I envy people who don’t wear glasses. What would it be like to have perfect vision? What would the world look like? Would I be able to see the fine print that I normally can’t even with the glasses? Do things appear clearer? More detailed? What does distance look like to them?
People who don’t wear glasses see the world as it is, as it is meant to appear before us, but that doesn’t make my vision or perception of things false does it? I still see the same world they do, just in a different way. The world around me is muddled and hard to make sense of. The words are hard to understand. Distance difficult to evaluate. People hard to understand.
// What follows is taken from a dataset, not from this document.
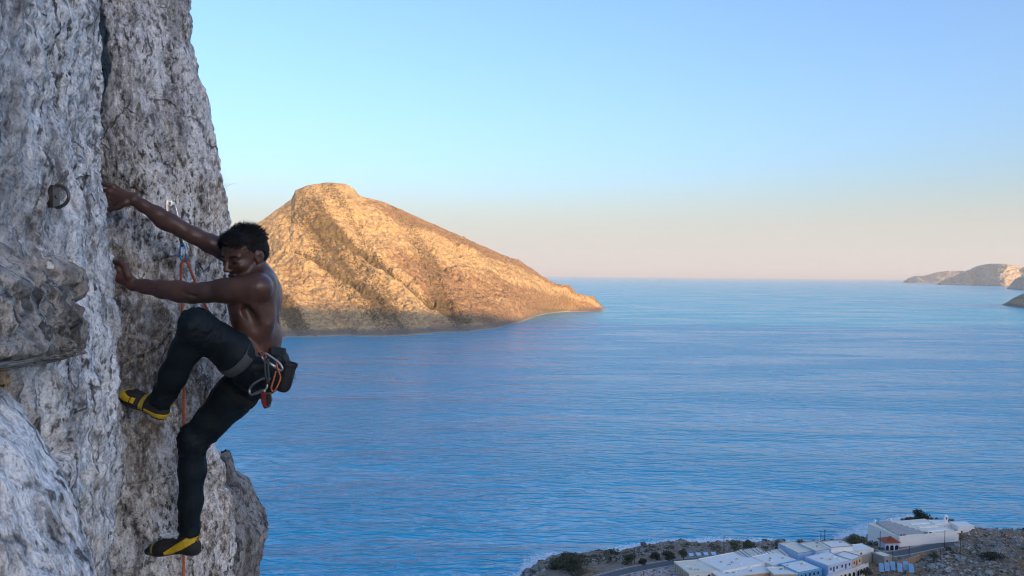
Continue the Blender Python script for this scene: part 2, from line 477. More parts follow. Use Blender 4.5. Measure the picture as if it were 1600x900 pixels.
def limestone_far(name, s, tint=(1, 1, 1), green=1.0):
    t = NT(name)
    v = t.coords()
    mid = t.noise(v, 0.022 * s, 6, 0.65); fine = t.noise(v, 0.09 * s, 4, 0.6); vf = t.noise(v, 0.28 * s, 3, 0.6)
    mx = t.math('ADD', t.math('MULTIPLY', fine, 0.6), t.math('MULTIPLY', vf, 0.4))
    rock = t.ramp(mx, [(0.34, (0.18, 0.115, 0.055)), (0.47, (0.42, 0.295, 0.155)), (0.62, (0.56, 0.42, 0.235))])
    soil = t.ramp(mx, [(0.34, (0.12, 0.072, 0.04)), (0.50, (0.30, 0.19, 0.105)), (0.64, (0.43, 0.29, 0.165))])
    sel = t.math('ADD', t.attr('soil'), t.math('MULTIPLY', t.math('SUBTRACT', mid, 0.5), 2.2))
    cc = t.mix(t.ramp(sel, [(0.15, 0.0), (0.65, 1.0)]), rock, soil)
    sh = t.math('MAXIMUM', t.ramp(t.voro(v, 0.12 * s), [(0.20, 1.0), (0.44, 0.0)]), t.ramp(t.voro(v, 0.26 * s), [(0.22, 1.0), (0.46, 0.0)]))
    where = t.ramp(t.math('ADD', t.attr('veg_shade'), t.math('MULTIPLY', t.math('SUBTRACT', fine, 0.5), 0.9)), [(0.34, 0.15), (0.66, 1.0)])
    sh = t.math('MULTIPLY', t.math('MULTIPLY', sh, where), green)
    cc = t.mix(sh, cc, (0.085, 0.068, 0.030))
    dense_shade = t.ramp(t.math('ADD', t.attr('veg_shade'), t.math('MULTIPLY', t.math('SUBTRACT', mx, 0.5), 3.0)), [(0.72, 0.0), (1.05, 0.8)])
    cc = t.mix(t.math('MULTIPLY', dense_shade, green), cc, (0.095, 0.070, 0.034))        # thick scrub in the gullies, with gully shade put into its dark colour
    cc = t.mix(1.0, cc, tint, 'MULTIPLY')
    sz = t.n('SeparateXYZ'); t.l(t.tc.outputs['Object'], sz.inputs[0])
    wave_cut = t.math('ADD', sz.outputs['Z'], t.math('MULTIPLY', t.math('SUBTRACT', fine, 0.5), 8.0))
    cc = t.mix(t.ramp(t.math('DIVIDE', wave_cut, 20.0), [(0.55, 0.7), (0.85, 0.0)]), cc, (0.17, 0.15, 0.13))      # dark splash zone
    cc = t.mix(t.ramp(t.math('DIVIDE', wave_cut, 20.0), [(0.12, 0.6), (0.18, 0.0)]), cc, (0.40, 0.36, 0.31))      # pale wave-cut edge
    return t.set(cc, 0.95, t.bump(t.math('ADD', t.math('MULTIPLY', mid, 1.5), t.math('ADD', fine, t.math('MULTIPLY', vf, 0.4))), 1.0, 4.5 / s))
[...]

If only I could show them my world. Let them see what it looks like to me. Show them that I can’t understand the world they build for me. Show them that it doesn’t work for me, yet I’m stuck living it. Yet every time they put on the glasses the world they see is distorted and nonsensical. Just as unbearable for them as their world is for me. And not every other person who has glasses understands either. After all, no two prescriptions are the same.
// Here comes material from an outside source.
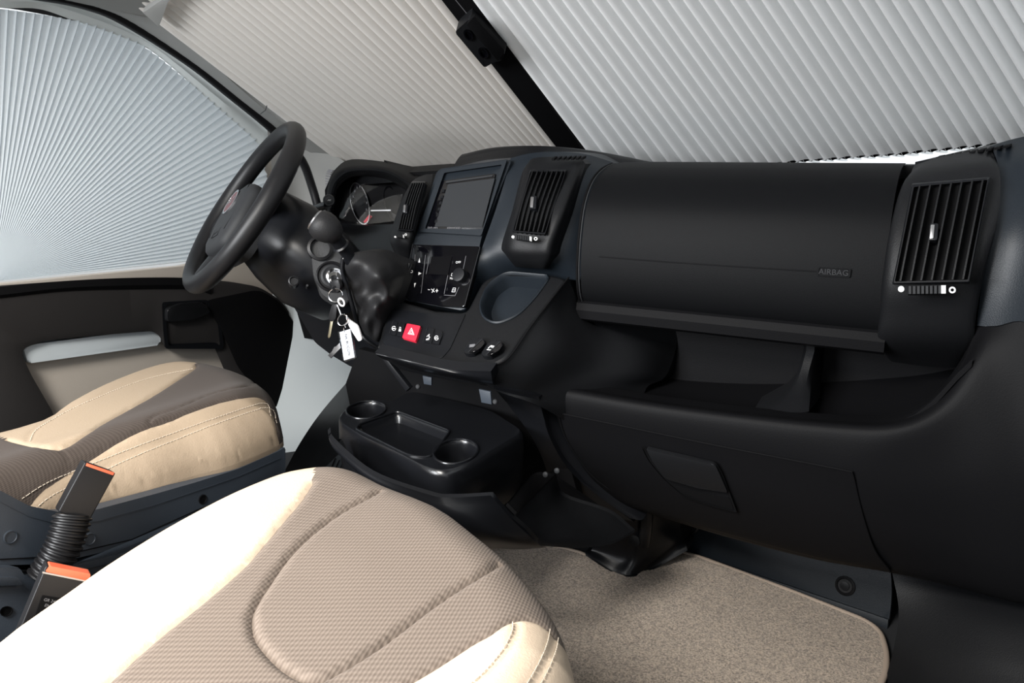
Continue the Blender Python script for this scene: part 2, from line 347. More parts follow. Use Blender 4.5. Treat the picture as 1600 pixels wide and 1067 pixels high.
# ============================================================ blinds
def lerpt(tab, x):
    if x <= tab[0][0]: return tab[0][1]
    for (a, va), (c, vc) in zip(tab, tab[1:]):
        if x <= c: return va+(vc-va)*(x-a)/(c-a)
    return tab[-1][1]
def pleat_line(x0, tab):
    s = lerpt(tab, x0); return WS.at(x0, 0), WS.at(x0+240/s, 240)
def at_y(A, Bp, y):
    d = Bp-A; return A+d*((y-A.y)/d.y)
def make_windscreen_blind(label, xs, tab, m, ends, ytop, depth, grp, two=False, slot=.006):
    root = thing('windscreen_blind', label, 'blind', WS.at(xs[len(xs)//2], 240), grp)
    L = [pleat_line(x, tab) for x in xs]
    for i in range(len(L)-1):
        (a0, a1), (c0, c1) = L[i], L[i+1]; b = B(); k = 10
        def prof(p, q, sgn, dd):
            w_ = (q-p); US = (0, .03, .09, .2, .35, .5, .65, .8, .91, .97, 1)
            return [p+w_*(u*.97+.015)+WN*((sgn*dd*math.sin(math.pi*u**.78)**.7) if 0 < u < 1 else -slot) for u in US]
        et, eb = ytop, ends
        pa, pb = at_y(a0, a1, et), at_y(c0, c1, et)
        qa, qb = ends(a0, a1), ends(c0, c1)
        w_ = (qb-qa).length; 
        N_ = 10; rows = []
        for t in range(N_+1):
            p, q = pa.lerp(qa, t/N_), pb.lerp(qb, t/N_); rows.append([x+((pa-qa).normalized()*(.048*math.sin(math.pi*j/10)**.8-.026) if (two and t == N_) else V()) for j, x in enumerate(prof(p, q, 1, depth))])
        b.loft(rows, closed=False); b.obj('pleat', m, root, smooth=50)
        if two:
            dn = (qa-pa).normalized(); b = B(); rows = []
            for t in range(5):
                p, q = (qa-dn*.06).lerp(qa+dn*.046, t/4), (qb-dn*.06).lerp(qb+dn*.046, t/4); rows.append([p.lerp(q, j/6)-WN*(.014+.004*math.sin(math.pi*j/6)) for j in range(7)])
            b.loft(rows, closed=False); b.obj('dark_cell_strip', 'deep', root, smooth=50)  # dark strip added behind each pleat end, drawing the black crescents
            b = B(); rows = []
            for t in range(5):
                pr = []
                for j in range(9):
                    u = j/8; e0, e1 = pa.lerp(pb, u), qa.lerp(qb, u)+dn*(.040+.052*math.sin(math.pi*u)**.7); pr.append(e0.lerp(e1, t/4)-WN*(.016+depth*1.0*math.sin(math.pi*u)**.8))
                rows.append(pr)
            b.loft(rows, closed=False); b.obj('back_cell', 'blindb', root, smooth=50)
    return root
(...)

It’s isolating. You get stuck in this mentality that you’re all alone and no one else is capable of understanding. I wear these glasses to help me navigate their world, yet I still can’t see it clearly. I pay money to get the prescription updated, but it all moves too fast for me to catch up with. It becomes hard to connect to others. Hard to relate to their world as they can’t relate to your own, even if you have the tools to mimic theirs. It feels fake. Artificial.
Then comes the pressure. The expectations of those around you to be a part of their world. But you can’t read the fine print, even with the glasses on, and it becomes harder and harder to follow the instructions as you feel yourself getting pulled farther and farther from their reality. And your vision of their world only gets worse over time. And eventually, you become so blind it’s debilitating. You can’t drive, or read, or walk straight in their world. You become so far removed from reality that you can’t even hear what they say to you.
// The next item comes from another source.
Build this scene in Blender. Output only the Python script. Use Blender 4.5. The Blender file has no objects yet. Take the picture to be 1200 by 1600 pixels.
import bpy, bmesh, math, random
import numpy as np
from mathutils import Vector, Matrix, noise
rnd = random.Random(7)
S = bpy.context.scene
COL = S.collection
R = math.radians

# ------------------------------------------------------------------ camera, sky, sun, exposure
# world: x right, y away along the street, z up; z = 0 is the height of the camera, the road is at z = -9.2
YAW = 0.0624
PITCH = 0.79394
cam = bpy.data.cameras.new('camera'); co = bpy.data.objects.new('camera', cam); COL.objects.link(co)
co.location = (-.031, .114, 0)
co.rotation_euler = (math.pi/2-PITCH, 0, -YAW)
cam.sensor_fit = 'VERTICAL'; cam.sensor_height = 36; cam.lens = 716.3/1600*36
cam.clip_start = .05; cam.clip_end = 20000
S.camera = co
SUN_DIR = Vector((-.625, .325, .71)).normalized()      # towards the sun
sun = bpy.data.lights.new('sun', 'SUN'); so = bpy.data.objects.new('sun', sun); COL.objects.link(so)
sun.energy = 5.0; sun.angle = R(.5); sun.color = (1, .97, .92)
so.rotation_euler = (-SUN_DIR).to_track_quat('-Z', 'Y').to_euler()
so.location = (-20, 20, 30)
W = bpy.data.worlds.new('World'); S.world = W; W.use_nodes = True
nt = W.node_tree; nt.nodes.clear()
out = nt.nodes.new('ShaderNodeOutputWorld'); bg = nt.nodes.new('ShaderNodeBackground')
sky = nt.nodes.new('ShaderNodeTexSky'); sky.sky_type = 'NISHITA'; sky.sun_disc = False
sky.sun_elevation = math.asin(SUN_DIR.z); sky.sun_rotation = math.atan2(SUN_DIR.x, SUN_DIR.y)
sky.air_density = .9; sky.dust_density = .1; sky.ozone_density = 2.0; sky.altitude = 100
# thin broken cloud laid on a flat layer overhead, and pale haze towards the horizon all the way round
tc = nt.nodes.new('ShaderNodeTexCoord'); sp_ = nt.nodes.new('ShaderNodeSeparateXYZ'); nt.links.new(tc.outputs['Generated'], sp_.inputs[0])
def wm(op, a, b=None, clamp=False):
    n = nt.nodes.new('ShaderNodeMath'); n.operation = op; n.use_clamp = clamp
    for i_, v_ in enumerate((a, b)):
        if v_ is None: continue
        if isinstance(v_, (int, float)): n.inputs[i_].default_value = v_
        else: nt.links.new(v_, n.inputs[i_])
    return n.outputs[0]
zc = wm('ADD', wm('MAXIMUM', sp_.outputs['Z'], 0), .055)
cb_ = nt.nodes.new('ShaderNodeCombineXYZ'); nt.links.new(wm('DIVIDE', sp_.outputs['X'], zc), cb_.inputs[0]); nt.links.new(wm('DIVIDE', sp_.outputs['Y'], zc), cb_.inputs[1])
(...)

You become stuck in your world. Only it’s not your world anymore, it’s your mind. And it’s lonely. It’s confusing. It’s devoid of connection and understanding and you’re trapped in it. It’s full of frustration and anger and it drowns out any rational thought you might have. Too much time passes like this.
But then you calm down. You tell yourself “who cares?” Who cares if you can see their world or not. And it’s quiet. And you can hear again. And then you hear people. People like you. Other people who wear glasses. They never have the exact same prescription as you, but they understand. And there are even people who don’t wear glasses. They don’t understand but they want to. They want to look through your lenses and try to make sense of them. To help you. They’re all there for you.
So you come back to reality. You put the glasses back on. You can hear and you can see again. And you don’t quite see it the same as all the others, but that’s okay. You have people around you. People who accept and love you. People living in our world. A world full of connection and understanding. A world you felt you had never seen before. So you keep the glasses on. And it’s peaceful. And I don’t mind the glasses anymore.